Le peuple centrafricain, composé  majoritairement  de femmes et vrai acteur de la victoire de l’élection présidentielle, qui a porté le professeur Faustin-Archange Touadera au pouvoir, a suivi avec beaucoup d’intérêt le discours programme, très dense du Premier ministre, chef du gouvernement et attend avec impatience sa mise en œuvre.

Très Honorable président de l’Assemble nationale, du haut de votre tribune, vous avez dirigé le débat, qui a fait ressortir toutes les préoccupations des élus(es) de la Nation.

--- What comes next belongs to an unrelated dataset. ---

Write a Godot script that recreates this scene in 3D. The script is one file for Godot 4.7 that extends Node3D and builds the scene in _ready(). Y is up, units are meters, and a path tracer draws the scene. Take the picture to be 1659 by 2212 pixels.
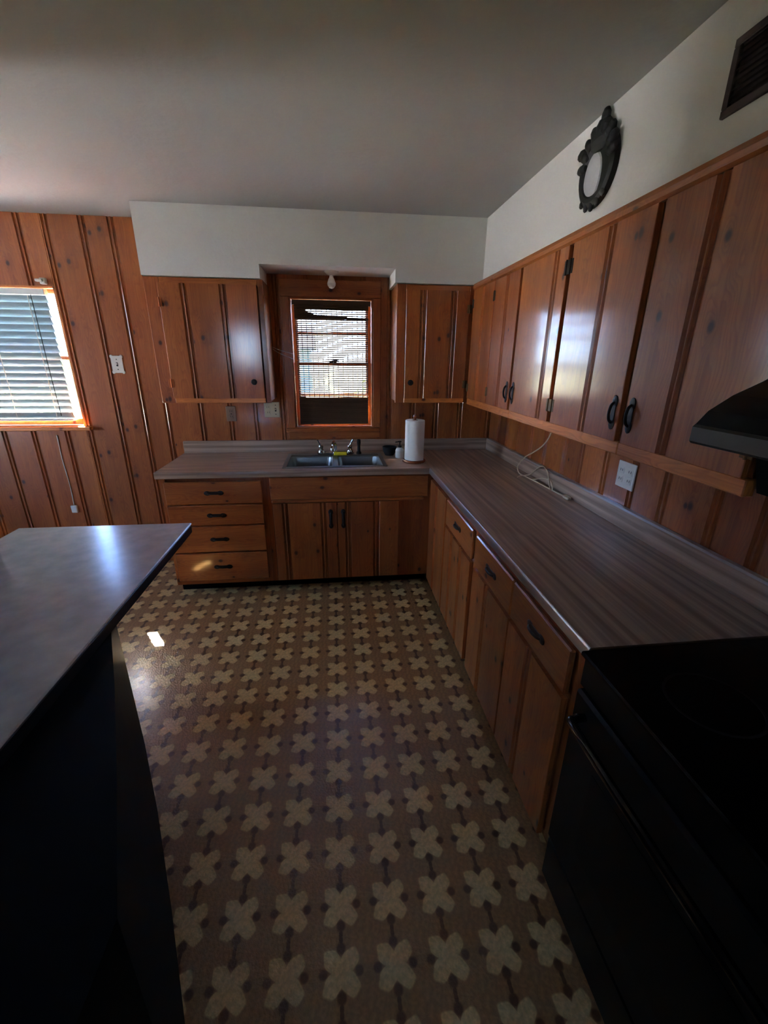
extends Node3D
# A dim knotty-pine kitchen. x runs right, y up, z towards the camera.
# back wall: z = 0, right wall: x = 0, floor: y = 0.

const HC := 2.472      # ceiling
const HS := 2.088      # underside of the soffit, top of the upper cabinets
const CT := 0.914      # counter
const SUN := Vector3(0.732, -1.2, 1.075)

var M := {}
var rng := RandomNumberGenerator.new()
var names := {}
var grain := 1         # axis (0 x, 1 y, 2 z) along which wood grain runs in the next quads
var uvo := Vector2.ZERO

# ------------------------------------------------------------------ nodes
func numbered(called: String) -> String:
	if not names.has(called):
		names[called] = 0
		return called
	names[called] += 1
	return "%s_%03d" % [called, names[called]]

func meta(o: Node3D, label := "", category := "", group := "", kind := ""):
	if label: o.set_meta("label", label)
	if category: o.set_meta("category", category)
	if group: o.set_meta("group", group)
	if kind: o.set_meta("kind", kind)
	return o

func thing(called: String, label: String, category: String, at := Vector3.ZERO, turn := 0.0, group := "") -> Node3D:
	var o := Node3D.new()
	o.name = numbered(called)
	add_child(o)
	o.position = at
	o.rotation.y = turn
	meta(o, label, category, group)
	return o

func obj(called: String, st: SurfaceTool, mat: Material, parent: Node = null) -> MeshInstance3D:
	var o := MeshInstance3D.new()
	o.mesh = st.commit()
	o.material_override = mat
	if parent == null:
		o.name = numbered(called)
		add_child(o)
	else:
		o.name = called
		parent.add_child(o, true)
	return o

func struct(called: String, st: SurfaceTool, mat: Material, label := "") -> MeshInstance3D:
	var o := obj(called, st, mat)
	meta(o, label, "", "", "structure")
	return o

# ------------------------------------------------------------------ shapes
func mb() -> SurfaceTool:
	var st := SurfaceTool.new()
	st.begin(Mesh.PRIMITIVE_TRIANGLES)
	uvo = Vector2(rng.randf(), rng.randf())
	return st

func uv_of(p: Vector3, n: Vector3) -> Vector2:
	var a := n.abs()
	var k := 0 if a.x > a.y and a.x > a.z else (1 if a.y > a.z else 2)
	var along := grain
	if along == k:
		along = (k + 1) % 3
	var across := 3 - along - k
	return Vector2(p[across], p[along]) + uvo

func put(st: SurfaceTool, p: Vector3, n: Vector3, face_n: Vector3) -> void:
	st.set_normal(n)
	st.set_uv(uv_of(p, face_n))
	st.add_vertex(p)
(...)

Nous, collectif des femmes de la société civile centrafricaine -COFEM-, sommes choquées par les propos méprisants, voire insultants du Premier ministre, en réponse à la question d’une élue, concernant la faible représentativité des femmes au gouvernement et au cabinet présidentiel, qu’il justifie par le manque de femmes capables. Réponse applaudie par des hommes aussi véreux, qu’incompétents, qui ont plongé notre beau pays dans le désastre.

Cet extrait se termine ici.